Vancouver began responding to the problem in late 1994 with a $1.5 million plan to open safe houses and outreach programs. More money flowed in March after an embarrassing report by Turvey's organization that cited little progress, which appeared just prior to the provincial election. But since then few funds have trickled down, workers say.

BUT if Vancouver has not yet fully come to grips with its problem, neither have American cities, places with squeaky-clean reputations like Wichita, Kan., Oklahoma City, or Minneapolis, says Frank Barnaba, director of the Paul & Lisa Program, an organization that tries to rescue children from prostitution in New York City.

"What's happening in America is so different from the way it used to be," says Mr. Barnaba. "Pimps used to recruit in the city. But they discovered it's much easier to work the burbs. The kids are naive, materialistic, and vulnerable to the pimp's message. It's the strangest thing I've ever seen."

Money is the driving force. Young girls deliver a dollar premium that older women do not. A 14-year-old girl can make $500 or more a night for a pimp. Or he may sell her for $10,000 or more to another pimp. With the increased demand, sex procurers have expanded their hunt for recruits in the suburbs.

In five recent cases, Barnaba says, kids told him they were recruited in suburban areas that included a clothing store in Cleveland, a tattoo parlor in Minnesota, body-piercing salons in Poughkeepsie and Westchester County, N.Y., and a movie theater on Long Island, N.Y.

"A lot of the time naive suburban girls come to the city to hang out and have fun, and within six months they're on the streets prostituting - depending on how much time it takes to brainwash them," says Ericka Moses, who counsels teens at PRIDE, a Minneapolis group trying to help girls and women escape prostitution.

Camille, a former prostitute who works for a group called WHISPER, seeks out young prostitutes on the streets of Minneapolis. On a bright Monday afternoon, she is walking along East Lake Street - which both she and police agree is a dangerous thing to do no matter what the time of day.

Crack rules around here - and the street corners on East Lake on any Saturday night teem with amateur pimps and the girls and women they prostitute.

On this afternoon, however, Camille is handing out condoms like candy - trying to inhibit the spread of AIDS by promoting "safe sex" - while at the same time trying to earn the trust of the working girls.

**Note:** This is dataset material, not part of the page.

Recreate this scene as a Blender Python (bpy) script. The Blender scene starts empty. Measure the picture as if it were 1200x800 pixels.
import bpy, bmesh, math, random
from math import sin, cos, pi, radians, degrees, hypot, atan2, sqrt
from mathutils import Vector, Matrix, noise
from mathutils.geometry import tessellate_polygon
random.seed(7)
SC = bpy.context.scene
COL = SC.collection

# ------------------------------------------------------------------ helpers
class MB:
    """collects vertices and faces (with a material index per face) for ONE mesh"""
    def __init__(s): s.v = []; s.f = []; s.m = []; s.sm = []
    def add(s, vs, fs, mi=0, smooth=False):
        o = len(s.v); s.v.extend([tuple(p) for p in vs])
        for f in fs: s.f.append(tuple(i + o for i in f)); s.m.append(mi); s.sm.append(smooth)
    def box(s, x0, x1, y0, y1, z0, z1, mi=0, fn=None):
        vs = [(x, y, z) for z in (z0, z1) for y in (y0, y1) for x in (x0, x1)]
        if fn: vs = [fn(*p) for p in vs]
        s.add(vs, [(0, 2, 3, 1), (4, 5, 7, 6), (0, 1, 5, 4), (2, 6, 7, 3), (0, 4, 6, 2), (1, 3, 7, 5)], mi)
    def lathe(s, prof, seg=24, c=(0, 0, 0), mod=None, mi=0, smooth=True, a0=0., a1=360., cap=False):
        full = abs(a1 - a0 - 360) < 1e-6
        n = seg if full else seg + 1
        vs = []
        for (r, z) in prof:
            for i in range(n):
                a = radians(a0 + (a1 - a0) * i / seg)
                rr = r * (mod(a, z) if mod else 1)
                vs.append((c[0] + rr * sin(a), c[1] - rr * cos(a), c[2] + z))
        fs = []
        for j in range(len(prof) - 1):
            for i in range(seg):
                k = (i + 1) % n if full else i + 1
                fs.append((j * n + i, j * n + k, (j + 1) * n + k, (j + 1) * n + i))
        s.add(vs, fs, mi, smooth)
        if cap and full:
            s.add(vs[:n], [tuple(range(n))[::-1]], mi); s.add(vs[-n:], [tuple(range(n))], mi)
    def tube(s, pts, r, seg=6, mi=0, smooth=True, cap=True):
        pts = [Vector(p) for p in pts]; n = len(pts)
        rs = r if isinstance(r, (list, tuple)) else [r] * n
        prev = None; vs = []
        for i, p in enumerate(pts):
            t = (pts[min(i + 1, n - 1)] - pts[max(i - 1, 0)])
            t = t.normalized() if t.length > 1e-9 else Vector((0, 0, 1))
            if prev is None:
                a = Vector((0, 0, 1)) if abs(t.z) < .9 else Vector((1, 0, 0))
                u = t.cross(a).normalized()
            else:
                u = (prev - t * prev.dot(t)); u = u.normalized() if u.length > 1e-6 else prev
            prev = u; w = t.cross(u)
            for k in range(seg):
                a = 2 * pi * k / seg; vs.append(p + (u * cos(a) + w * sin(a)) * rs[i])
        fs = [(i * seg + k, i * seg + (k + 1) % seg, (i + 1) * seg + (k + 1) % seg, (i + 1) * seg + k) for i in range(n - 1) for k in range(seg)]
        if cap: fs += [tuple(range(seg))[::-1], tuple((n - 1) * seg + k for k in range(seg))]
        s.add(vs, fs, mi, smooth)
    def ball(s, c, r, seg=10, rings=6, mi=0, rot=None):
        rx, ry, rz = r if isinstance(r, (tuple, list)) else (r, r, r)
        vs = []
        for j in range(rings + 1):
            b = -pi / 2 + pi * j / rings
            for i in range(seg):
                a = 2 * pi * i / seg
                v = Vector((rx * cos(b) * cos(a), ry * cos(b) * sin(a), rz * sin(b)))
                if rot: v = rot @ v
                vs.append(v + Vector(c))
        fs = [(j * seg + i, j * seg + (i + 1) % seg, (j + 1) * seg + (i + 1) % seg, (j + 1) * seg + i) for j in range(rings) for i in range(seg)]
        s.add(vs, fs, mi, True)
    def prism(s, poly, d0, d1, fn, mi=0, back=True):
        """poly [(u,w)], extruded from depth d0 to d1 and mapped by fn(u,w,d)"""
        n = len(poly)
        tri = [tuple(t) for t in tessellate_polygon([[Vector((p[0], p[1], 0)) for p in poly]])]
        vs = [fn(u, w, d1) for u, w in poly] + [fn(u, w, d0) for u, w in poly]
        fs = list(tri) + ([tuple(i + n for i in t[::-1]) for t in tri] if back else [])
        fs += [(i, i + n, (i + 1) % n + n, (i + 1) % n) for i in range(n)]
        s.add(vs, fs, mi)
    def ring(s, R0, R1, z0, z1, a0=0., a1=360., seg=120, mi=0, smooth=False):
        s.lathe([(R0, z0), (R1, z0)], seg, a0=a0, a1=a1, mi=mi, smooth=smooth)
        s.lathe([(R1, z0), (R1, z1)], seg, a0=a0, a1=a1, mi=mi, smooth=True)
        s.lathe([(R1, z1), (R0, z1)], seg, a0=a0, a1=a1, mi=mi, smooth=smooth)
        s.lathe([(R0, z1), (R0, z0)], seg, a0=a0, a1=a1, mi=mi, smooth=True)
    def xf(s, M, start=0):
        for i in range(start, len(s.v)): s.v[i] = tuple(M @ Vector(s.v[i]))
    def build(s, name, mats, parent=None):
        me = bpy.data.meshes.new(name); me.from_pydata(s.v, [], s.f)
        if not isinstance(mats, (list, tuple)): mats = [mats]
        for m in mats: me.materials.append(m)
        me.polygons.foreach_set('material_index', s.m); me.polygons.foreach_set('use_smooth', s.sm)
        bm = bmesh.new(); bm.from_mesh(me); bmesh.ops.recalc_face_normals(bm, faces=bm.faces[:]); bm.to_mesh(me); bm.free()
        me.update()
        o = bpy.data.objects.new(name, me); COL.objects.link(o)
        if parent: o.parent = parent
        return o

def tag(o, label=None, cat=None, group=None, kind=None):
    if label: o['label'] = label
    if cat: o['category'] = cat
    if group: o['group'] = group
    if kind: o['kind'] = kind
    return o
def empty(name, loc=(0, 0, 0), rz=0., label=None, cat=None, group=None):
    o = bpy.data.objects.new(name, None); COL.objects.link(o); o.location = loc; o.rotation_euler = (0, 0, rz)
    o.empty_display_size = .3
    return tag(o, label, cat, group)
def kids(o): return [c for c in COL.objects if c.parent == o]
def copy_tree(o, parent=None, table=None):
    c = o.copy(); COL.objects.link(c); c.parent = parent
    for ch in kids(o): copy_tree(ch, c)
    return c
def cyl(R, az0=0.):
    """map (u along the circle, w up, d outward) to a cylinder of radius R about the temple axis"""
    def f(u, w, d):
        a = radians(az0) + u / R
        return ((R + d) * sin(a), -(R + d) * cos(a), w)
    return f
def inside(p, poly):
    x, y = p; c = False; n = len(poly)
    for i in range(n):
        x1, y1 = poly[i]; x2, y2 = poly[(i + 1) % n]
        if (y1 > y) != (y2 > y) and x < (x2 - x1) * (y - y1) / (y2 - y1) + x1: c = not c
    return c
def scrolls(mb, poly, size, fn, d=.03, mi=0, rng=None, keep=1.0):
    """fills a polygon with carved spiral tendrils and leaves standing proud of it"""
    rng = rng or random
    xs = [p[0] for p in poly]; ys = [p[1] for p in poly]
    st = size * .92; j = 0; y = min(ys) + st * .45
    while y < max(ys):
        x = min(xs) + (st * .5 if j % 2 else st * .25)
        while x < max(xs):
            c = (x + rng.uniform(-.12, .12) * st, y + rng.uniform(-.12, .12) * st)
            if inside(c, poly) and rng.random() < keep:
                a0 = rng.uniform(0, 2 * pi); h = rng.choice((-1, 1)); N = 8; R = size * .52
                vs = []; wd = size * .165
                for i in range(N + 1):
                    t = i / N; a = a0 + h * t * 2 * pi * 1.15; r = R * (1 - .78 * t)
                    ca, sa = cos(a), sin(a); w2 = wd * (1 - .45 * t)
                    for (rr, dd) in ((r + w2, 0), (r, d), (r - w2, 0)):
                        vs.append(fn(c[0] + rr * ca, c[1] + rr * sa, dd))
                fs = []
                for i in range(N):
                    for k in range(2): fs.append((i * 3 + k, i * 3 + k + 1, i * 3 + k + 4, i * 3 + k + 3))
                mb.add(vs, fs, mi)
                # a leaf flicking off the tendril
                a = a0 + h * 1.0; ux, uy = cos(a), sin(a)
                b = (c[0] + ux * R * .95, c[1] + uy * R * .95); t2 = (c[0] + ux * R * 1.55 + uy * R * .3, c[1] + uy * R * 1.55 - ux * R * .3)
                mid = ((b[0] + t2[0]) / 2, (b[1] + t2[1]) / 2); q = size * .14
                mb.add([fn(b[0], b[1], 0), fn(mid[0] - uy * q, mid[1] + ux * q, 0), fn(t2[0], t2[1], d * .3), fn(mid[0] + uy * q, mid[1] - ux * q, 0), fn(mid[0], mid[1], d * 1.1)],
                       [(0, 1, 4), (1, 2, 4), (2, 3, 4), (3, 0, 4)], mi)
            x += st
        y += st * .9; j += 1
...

She approaches a sleepy-eyed girl, 17 years old, sitting on a brick wall. "Has he been beating you?" she asks the girl. There is a white substance on her cheek. The girl says "no."

"Why don't you stop working for a while and go get something to eat," Camille says hopefully. "Here, at least have some of these" - handing over more condoms. She plows on, moving resolutely west on East Lake Street.

Along the street, a gentleman who identifies himself only as "Charlie" sits on a bicycle chewing a toothpick. He has lived around here for years and knows youth prostitution is a booming business these days.

"It's worse now because there's so much more [economic] pressure. It starts with the papa and he puts pressure on the mama, and she puts pressure on the kids. Pretty soon one of them decides he's going to do his own thing."

A roofer, Charlie and his wife have four children. His youngest is 13. He and his wife try to educate and warn her.

"There are a lot of young girls who are vulnerable," he says. "A lot of brothers out here are dog [mean]. They can see the vulnerable girls ... and they know what to say. They say, 'Hey sugar, how would you like to make some fast money?' And the girl says, 'Sure.' ... And pretty soon that's it."

"I talk to my baby girl, and my wife talks to her, and I think she understands," Charlie says. "Least I hope so."